The bottom line, Crummer says, is that she's just acting, but if her portrayal of Joanne is believable enough for people to think that she really is gay, she's perfectly fine with that.
"Perhaps playing this role is the sort of scandal that I need right now. I don't have a problem if people think I'm gay, because I've got nothing to worry about. I love gay people, they've been such loyal fans to me."
And she does value her fans dearly - from those who queued down the street in their hundreds to laugh and sing along with the all-girl band When The Cat's Away in the late 1980s, to those who still stop her on the street to ask if she's Annie Crummer and question where she's been all these years.
The truth is she never really went away. When she finished performing Rent in Australia, Crummer took on the role of Killer Queen in the musical We Will Rock You, receiving critical acclaim from none other than Queen's Roger Taylor and Brian May, whom she auditioned in front of.
"I was shitting, man. But when you get given an opportunity like that, you go out there and you give it your absolute best.

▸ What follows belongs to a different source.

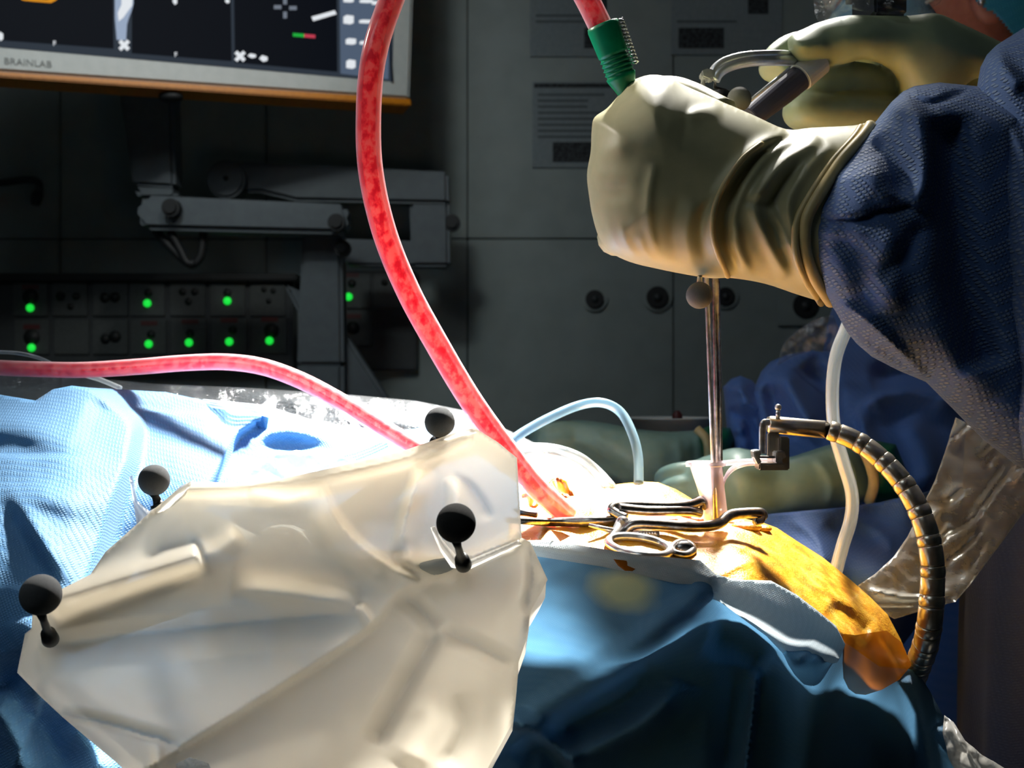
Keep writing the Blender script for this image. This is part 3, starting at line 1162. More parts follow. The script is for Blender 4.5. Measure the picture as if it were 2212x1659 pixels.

You be the best you can be - you don't blow that opportunity."
The show took her around the world and kept her in work.
"For about five years I was on a working sabbatical. It was a holiday from my own solo career. I was in a Queen covers band if you like, blessed by the brothers themselves. I am so grateful for that, because you know, you make more money working for the man than you do working on your own projects."
Bubbling away, however, is Crummer's desire to return to making her own music. And although she's now working on a new solo album, she's brutally honest about just how difficult it is.
"I still have to re-prove myself because apparently I don't fit the criteria," she says of the disheartening and rigorous process of applying for funding grants.
"I might be a household name, but I still don't fit the criteria and they're afraid they'll get haters if I get given a grant because I used to be someone. There's all that stuff - it's just bullshit.
"And there's this fear of being hated by the cool mass," she adds, referring to what now seems to be the marker for whether or not you make it in the industry. "But I'm cool with my uncoolness, believe me. It seems too hard to be cool, not that I've tried ... "
Despite the knock-backs, Crummer has an admirable exuberance for what she does and has always done - entertain. She may not, as she claims, fit a certain criteria, be of a certain age or be able to deliver a chart-topping pop hit as she did 20-odd years ago, but she's a fighter. That alone makes her anything but uncool.
"I am resilient," she admits. "There was a time when I used to let it frickin' eat me up because I'm human. And it still hurts now. I don't even read reviews, I might not even read this, because I like to focus on what I'm doing. Whether you get praise or rip-downs ... You do the best you can, and you do it really well."
And when the curtain goes up for Rent on April 22, you'd better believe that's exactly what Annie Crummer will do.
Rent runs at the Civic in Auckland from April 22 to May 7.